=== PROVIDED INFORMATION ===

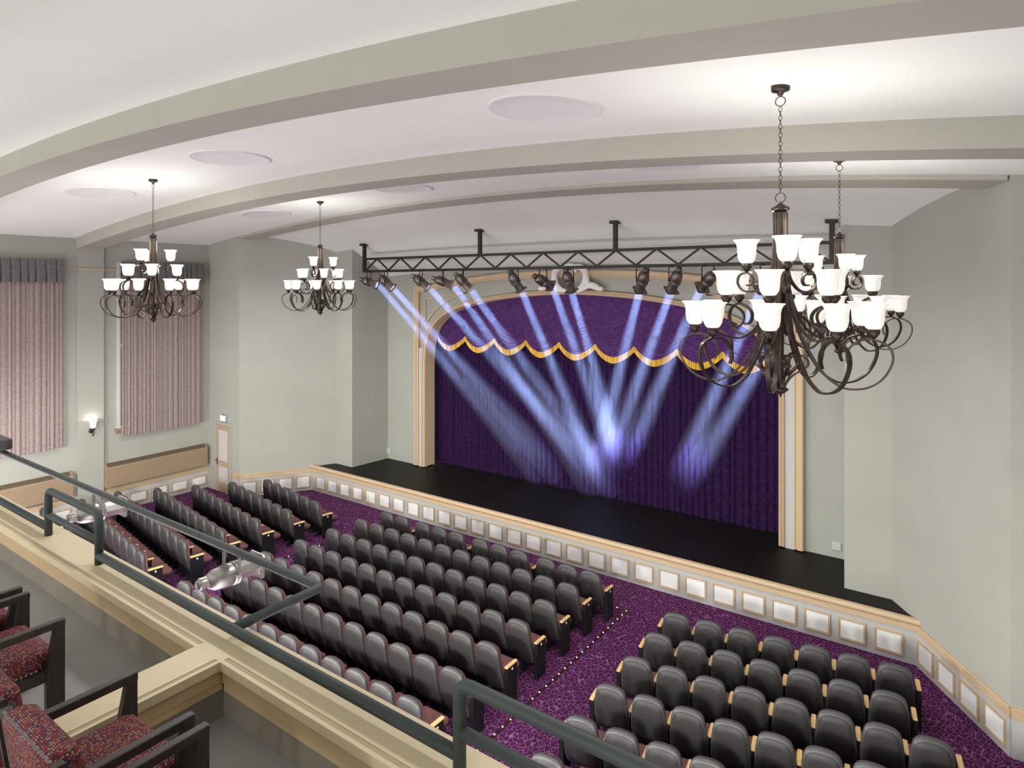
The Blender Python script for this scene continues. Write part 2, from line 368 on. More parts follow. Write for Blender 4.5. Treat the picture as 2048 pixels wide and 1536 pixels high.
# ---------------------------------------------------------------- proscenium
PX = -8.77; PY = 15.1
INN = [(0,6.37),(.8,6.345),(1.75,6.28),(2.6,6.18),(3.3,6.065),(3.7,5.985),(4.0,5.905),(4.3,5.80),(4.55,5.68),(4.8,5.52),(5.0,5.33),(5.15,5.13),(5.27,4.85),(5.33,4.55),(5.37,4.1)]
def arch(h, off=0.0):
    # the opening's half outline pushed outwards by off, from the right foot over the crown to the left foot
    pts = [Vector((d, z)) for d, z in INN] + [Vector((5.37, SZ))]
    pts = [Vector((p.x, p.y)) for p in spline([Vector((p.x, p.y, 0)) for p in pts[:-1]], 3)] + [pts[-1]]
    out = []
    for i, p in enumerate(pts):
        a = pts[max(i-1,0)]; b = pts[min(i+1,len(pts)-1)]; t = (b-a).normalized(); nrm = Vector((-t.y, t.x)) if False else Vector((-t.y*-1, t.x*-1))
        nrm = Vector((-t.y, t.x));
        if i == 0: nrm = Vector((0, 1))
        if nrm.dot(p - Vector((0, 2))) < 0: nrm = -nrm
        if i == len(pts)-1: nrm = Vector((1, 0))
        out.append(p + nrm*off)
    return [(PX + p.x, p.y) for p in reversed(out)] + [(PX - p.x, p.y) for p in out[1:]]
inner = arch(1)
# wall face round the opening
m = MB(); yw = 15.2
outer = []
for x, z in inner:
    outer.append((x, ceil_z(x, 15.2) + .1))
rs = [[(x, yw, z), (x, yw, zo)] for (x, z), (_, zo) in zip(inner, outer)]
m.rings(rs, False, sm=False)
m.add([(-16.1,yw,SZ-.1),(inner[-1][0],yw,SZ-.1),(inner[-1][0],yw,7.5),(-16.1,yw,7.5)], [(0,1,2,3)])
m.add([(inner[0][0],yw,SZ-.1),(-1.85,yw,SZ-.1),(-1.85,yw,7.5),(inner[0][0],yw,7.5)], [(0,1,2,3)])
m.v += [(x, y+.3, z) for x, y, z in m.v]; n1 = len(m.v)//2
for f in list(m.f): m.f.append(tuple(reversed([i+n1 for i in f]))); m.mi.append(0); m.sm.append(False)
struct(m.obj('wall_stage', M_wall))
def arch_trim(name, offs, mt):
    # offs: (offset outward, y) section swept round the arch
    curves = [arch(1, o) for o, _ in offs]
    rs = [[(c[i][0], offs[k][1], c[i][1]) for k, c in enumerate(curves)] for i in range(len(curves[0]))]
    m = MB(); m.rings(rs, False, sm=False); return m.obj(name, mt)
pro = thing('proscenium_frame', 'pale and tan moulded arch framing the stage curtain', 'proscenium arch', (0,0,0))
o = arch_trim('reveal', [(0, 15.56), (0, PY)], M_tan); o.parent = pro; o.data.materials[0] = M_reveal_lit
o = arch_trim('inner_moulding', [(0, PY), (.02, 15.075), (.05, 15.06), (.055, 15.09), (.07, 15.09), (.09, 15.055), (.12, 15.07), (.13, 15.12)], M_tan); o.parent = pro
o = arch_trim('pale_band', [(.13, 15.12), (.30, 15.12)], M_wall if False else M_panel)
# the pale band turns into the wide field above; keep only its straight legs here
me = o.data
bpy.data.objects.remove(o)
m = MB()
for x0, x1 in ((-14.43, -14.25), (-3.27, -3.08)):
    m = MB(); m.box(x0, x1, 15.12, 15.2, SZ-.03, 4.6); m.obj('pale_band', M_dado, pro)
OUT = [(0,7.035),(1.0,7.02),(2.2,6.985),(3.0,6.915),(3.7,6.835),(5.0,6.665),(5.87,6.57)]
OX = -8.75
op = [(OX + 5.87, SZ)] + [(OX + d, z) for d, z in reversed(OUT)] + [(OX - d, z) for d, z in OUT[1:]] + [(OX - 5.87, SZ)]
w = .19
ip = [(OX + 5.87 - w - .01, SZ)] + [(OX + min(d, 5.87 - w - .01), z - w + (.02 if d > 5.8 else 0)) for d, z in reversed(OUT)] + [(OX - min(d, 5.87 - w - .01), z - w + (.02 if d > 5.8 else 0)) for d, z in OUT[1:]] + [(OX - 5.87 + w + .01, SZ)]
def mixp(t): return [(a[0]*(1-t)+b[0]*t, a[1]*(1-t)+b[1]*t) for a, b in zip(op, ip)]
m = MB(); secs = [(0,15.2),(0,15.07),(.12,15.05),(.62,15.05),(.66,15.08),(.80,15.08),(.84,15.06),(1.0,15.075),(1.0,15.2)]
cs = [mixp(t) for t, _ in secs]
m.rings([[(cs[k][i][0], secs[k][1], cs[k][i][1]) for k in range(len(secs))] for i in range(len(op))], False, sm=False)
m.obj('outer_moulding', M_tan, pro)
for sg in (-1, 1):   # thin triangular mouldings in the corners
    k = [(5.43, 6.19), (3.70, 6.40), (4.3, 6.22), (4.85, 5.93), (5.2, 5.62), (5.43, 5.34)]
    pts = [Vector((OX + sg*a, 15.17, b)) for a, b in k]
    m = MB(); m.tube([pts[0], pts[1]], 0, rect=(.04, .06), up=(0,1,0)); m.tube(spline(pts[1:], 5), 0, rect=(.04, .06), up=(0,1,0)); m.tube([pts[-1], pts[0]], 0, rect=(.04, .06), up=(0,1,0))
    m.obj('corner_moulding', M_tan, pro)
# carved crest over the arch
cr = thing('carved_crest', 'white plaster scroll crest at the top centre of the stage arch', 'ornament', (-8.72, 15.0, 6.4))
m = MB()
for sg in (-1, 1):
    oval = [(.10*sg,0,.06),(.26*sg,0,.10),(.42*sg,0,.24),(.49*sg,0,.42),(.46*sg,0,.58),(.34*sg,0,.69),(.20*sg,0,.71),(.14*sg,0,.66),(.17*sg,0,.60),(.22*sg,0,.60)]
    sp = spline(oval, 6); n = len(sp); m.tube(sp, [.05+.045*math.sin(PI*min(1, i/n*1.15)) for i in range(n)], 8)
    oval2 = [(.08*sg,0,.13),(.12*sg,0,.2),(.07*sg,0,.24),(.03*sg,0,.19)]; m.tube(spline(oval2, 5), .028, 6)
m.obj('scroll_ring', M_plaster, cr)
for sg in (-1, 1):
    m = MB()
    lf = [(.25*sg,0,.04),(.45*sg,0,.14),(.62*sg,0,.22),(.78*sg,0,.18),(.9*sg,0,.12),(.99*sg,0,.14)]
    sp = spline(lf, 6); n = len(sp); m.tube(sp, [.04+.055*math.sin(PI*i/n)**2 + (.02 if i > n-5 else 0) for i in range(n)], 8)
    lf = [(.42*sg,0,.2),(.52*sg,0,.3),(.54*sg,0,.42)]; sp = spline(lf, 6); n = len(sp); m.tube(sp, [.035+.03*math.sin(PI*i/n) for i in range(n)], 8)
    m.obj('leaf', M_plaster, cr)
m = MB(); m.tube(spline([(-.2,0,.72),(-.08,.0,.76),(0,0,.77),(.08,0,.76),(.2,0,.72)], 5), .05, 8); m.obj('crown_leaf', M_plaster, cr)
m = MB(); m.box(-16, -1.9, 17.6, 17.8, .7, 7.5); struct(m.obj('wall_backstage', M_black))
# house curtain
CY = 15.93
m = MB(); xs2 = []; x = -14.55; k = 0
while x < -2.95: xs2.append(x); x += .0165
random.seed(3); ph = 0; prof = []
pitch = .16; amp = .05; pos = 0
for x in xs2:
    pos += .0165
    if pos > pitch: pos -= pitch; pitch = random.choice((.12,.15,.17,.19,.21)); amp = random.uniform(.05,.085)
    t = pos/pitch; prof.append(-amp*math.sin(PI*t)**.8)
zs = [SZ-.022, 2.0, 3.5, 5.0, 6.5]
m.rings([[(x, CY + p*(1.15 - .03*i), z) for x, p in zip(xs2, prof)] for i, z in enumerate(zs)], False)
cur = m.obj('stage_curtain', M_velvet); tag(cur, 'purple velvet stage curtain hanging in deep vertical folds to the stage floor', 'curtain')
# scalloped valance in front of it
m = MB(); cus = [-14.10,-12.93,-11.776,-10.61,-9.466,-8.308,-7.145,-5.978,-4.818,-3.66,-2.9]
val = thing('swagged_valance', 'purple swagged valance with scalloped gold fringe across the top of the stage curtain', 'valance', (0,0,0))
VY = 15.70
for a, b in zip(cus, cus[1:]):
    nu = 26; wv = (b-a)/1.165
    cols = []; fr_ = []
    for i in range(nu+1):
        s_ = -1 + 2*i/nu
        if b > -3: s_ = -1 + 1.3*i/nu
        x = a + (b-a)*i/nu
        sag = .30*(1-abs(s_)**1.7)
        zb = 4.985 - sag
        col = []; nz = 210
        for j in range(nz+1):
            z = zb + (6.6-zb)*(j/nz)
            q = (z - zb)
            D = .30*(1-abs(s_)**1.9)
            lev = z + D - 4.985 + .02        # 0 at the hem
            per = .088 if lev < .85 else .075
            ampl = (.052 if lev < .85 else .022)*(.45+.55*(1-abs(s_)**4))
            ripple = abs(math.sin(PI*lev/per))**.6*ampl
            belly = .10*(1-s_*s_)*max(0, 1-lev/1.3)
            col.append((x, VY - ripple - belly, z))
        cols.append(col)
        zc = 4.985 - sag
        yb = VY - .012 - .10*(1-s_*s_)
        fr_.append([(x, yb - .012 - (.006 if i % 2 else 0), zc + .02), (x, yb - .02 - (.006 if i % 2 else 0), zc - .17 + .03*abs(s_)**3)])
    mm = MB(); mm.rings(cols, False); o = mm.obj('swag', M_swag, val)
    ff = MB()
    fr2 = []
    for i in range(len(fr_)-1):     # pleat the fringe
        for q in range(4):
            t = q/4; p0 = [fr_[i][k][0]*(1-t)+fr_[i+1][k][0]*t for k in (0,1)]; 
            r_ = []
            for k in (0,1):
                A_, B_ = fr_[i][k], fr_[i+1][k]
                r_.append((A_[0]*(1-t)+B_[0]*t, A_[1]*(1-t)+B_[1]*t - (.008 if q % 2 else 0), A_[2]*(1-t)+B_[2]*t))
            fr2.append(r_)
    fr2.append(fr_[-1]); ff.rings(fr2, False, sm=False); ff.obj('gold_fringe', M_gold, o)
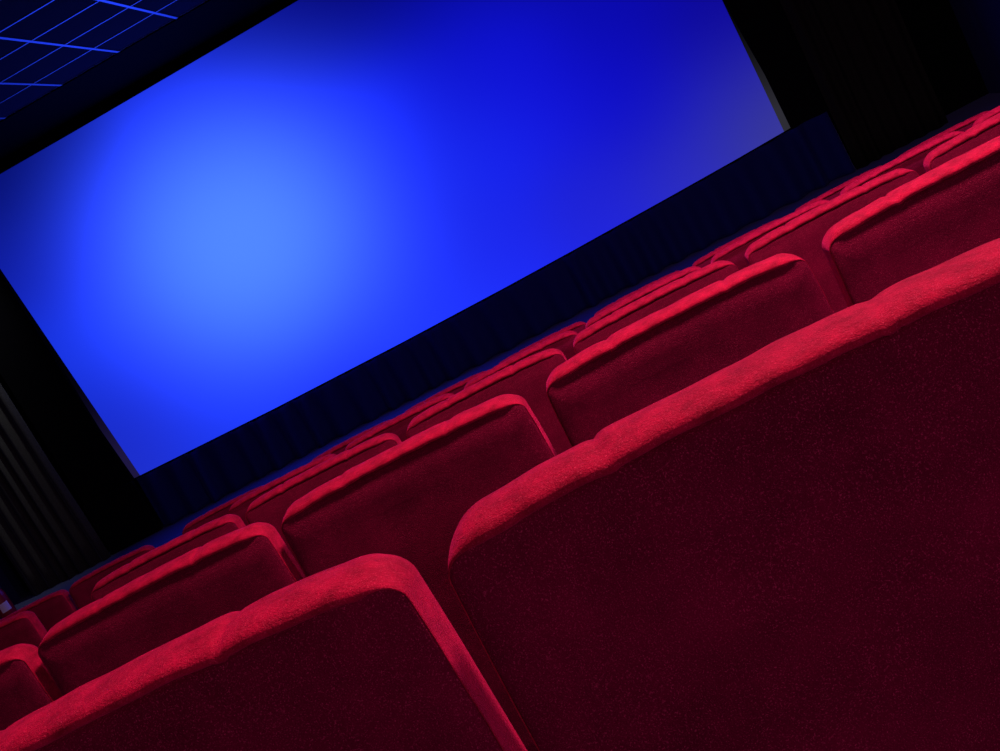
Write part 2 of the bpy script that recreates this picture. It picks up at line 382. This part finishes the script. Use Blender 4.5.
REC = math.radians(2.0)
BACKS = [make_back(s, True) for s in (1, 2, 3, 4)]
V, F = boxes((-.215, .215, .065, .16, .40, .80))
CUSH = mesh('seat_cushion', V, F); CUSH.materials.append(M_RED)
V, F = boxes((-.017, .017, .03, .34, .58, .615), (-.016, .016, .10, .20, .05, .59))
ARM = mesh('armrest', V, F); ARM.materials.append(M_PLASTIC)
V, F = boxes((-.03, .03, .03, .12, .01, .44), (-.10, .10, -.02, .26, 0, .014), (-.2, .2, .02, .07, .34, .40))
PED = mesh('pedestal', V, F); PED.materials.append(M_METAL)
def seat(x, y, z, label, group, var, rz=0, tilt=0):
    t = thing('cinema_chair', label, 'chair', (x, y, z), group); t.rotation_euler = (0, 0, rz)
    bm_, pm = BACKS[var % 4]
    for nm, me in (('backrest', bm_), ('rear_panel', pm)):
        o = bpy.data.objects.new(nm, me); COL.objects.link(o); o.parent = t
        # lean about the top edge so the tops stay in line
        R_ = Matrix.Translation((0, 0, H0)) @ Matrix.Rotation(-REC + tilt, 4, 'X') @ Matrix.Translation((0, 0, -H0))
        o.matrix_local = Matrix.Translation((0, 0, 0)) @ R_.inverted() if False else R_
    for nm, me, bv in (('seat_cushion', CUSH, .03), ('pedestal', PED, .004)):
        o = bpy.data.objects.new(nm, me); COL.objects.link(o); o.parent = t
        md = o.modifiers.new('bevel', 'BEVEL'); md.width = bv; md.segments = 3
    o = bpy.data.objects.new('armrest', ARM); COL.objects.link(o); o.parent = t; o.location = (-.29, 0, 0)
    md = o.modifiers.new('bevel', 'BEVEL'); md.width = .008; md.segments = 3
    return t

X0, SW = .0578, .58
rows = {
 0: ([-1, 0], 'nearest row', ['red velvet seat back in the nearest row, cut off at the bottom left', 'largest red velvet seat back, filling the lower right of the nearest row']),
 1: ([-3, -2, -1, 0, 1], 'second row', None),
 2: ([-3, -2, -1, 0, 1, 2], 'third row', None),
 3: ([-3, -2, -1, 0, 1, 2, 3], 'fourth row', None),
 4: ([-3, -2, -1, 0, 1, 2, 3, 4], 'front row', None)}
ORD = ['leftmost', 'second from the left', 'third from the left', 'fourth from the left', 'fifth from the left', 'sixth from the left', 'seventh from the left', 'eighth from the left', 'ninth from the left', 'tenth from the left', 'eleventh from the left']
EXTRA = {  # seats set off from the even spacing: (offset in x, before the row)
 3: [-3.265], 4: [-3.83, -3.25, -2.50]}
rn = random.Random(9)
NUDGE = {(0, 0): -.006, (0, 1): -.010, (1, 1): -.006, (1, 2): -.014, (1, 3): -.006}   # chairs are never bolted down perfectly evenly
for k, (idx, rname, labs) in rows.items():
    xs_ = sorted(EXTRA.get(k, []) + [X0 + SW * i for i in idx])
    for n_, x in enumerate(xs_):
        if labs: lab = labs[n_]
        elif n_ == len(xs_) - 1: lab = f'red velvet seat back in the {rname} from the camera, rightmost, cut by the frame' if k < 4 else 'red velvet seat back in the front row before the screen, rightmost'
        else: lab = f'red velvet seat back in the {rname}{" nearest the screen" if k == 4 else " from the camera"}, {ORD[n_]}'
        seat(x + NUDGE.get((k, n_), 0), ry(k), fz(k) - (.004, 0, 0, .006, .016)[k] + (.004 if (k, n_) == (0, 0) else 0), lab, f'cinema chairs in the {rname}', (n_ * 3 + k) % 4, rz=rn.uniform(-.004, .004), tilt=rn.uniform(-.01, .01))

===

## AIM
Reply with only the number of lines in the entries that contain the word "picture".

## WRITTEN SOLUTION
2